“The median grade in Harvard College is indeed an A-,” the school’s dean of education said today, according to the student newspaper. Even more stunning: “The most frequently awarded grade in Harvard College is actually a straight A.”
That ought to dispel any notion that Harvard is tough on its students. Grade inflation may be a victimless crime, but what is the point of having a range of grades if half of them are A- or higher?
Accusations of grade inflation flare up frequently at Harvard and other college campuses. Harvard, in particular, has been accused of grading more softly than some of its rivals in the Ivy League.
Larry Summers, the former US Treasury secretary, was highly critical of the practice while he was president of the university. After he stepped down, he told an interviewer: “Ninety percent of Harvard graduates graduated with honors when I started. The most unique honor you could graduate with was none.”There are clear incentives to inflate grades. For professors, it makes life easier to just give everybody an A. Nobody complains about getting an undeserved A. For institutions, your graduates are more competitive in graduate school admissions if they have "perfect" transcripts. What if Harvard suddenly decided that all professors had to make their mean grade a 75, with a standard deviation of 10? Then the top law schools, med schools, and business schools would be full of Yale, Princeton, and Stanford grads.
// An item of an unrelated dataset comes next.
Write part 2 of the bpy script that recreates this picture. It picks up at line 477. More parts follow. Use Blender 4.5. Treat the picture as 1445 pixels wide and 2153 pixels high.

The problem is that these grades are meaningless to the student. If you get an A, you tend to think that you mastered the subject at hand. But what if everyone in the class got an A? Does that mean that everyone mastered the subject equally well? Of course not.
Even at Harvard, there is significant variation among students with regard to talent and effort and it irks the psychometrician in me that letter grades are not differentiating the more talented and harder working from their counterparts. The simplest solution would be to abandon letter grades and to issue grades on a 60 to 100 scale. Those 90 to 100 scores would all still be As and A minuses, but there could be a big difference between a 91 and a 98.
A class ranking system would be far superior than traditional letter grades in most courses. Give everybody As, sure -- but make sure that each student is clear that his A means that he was, for example, 17th best out of 34 students.
I wonder how much of this is a product of Harvard;s tough admissions policy. It's full of highly competitive kids used to be at the top. It's got to be shocking and stresssful to be suddenly thrown into that pool; not everyone can be The Best ... unless you redefine "Best."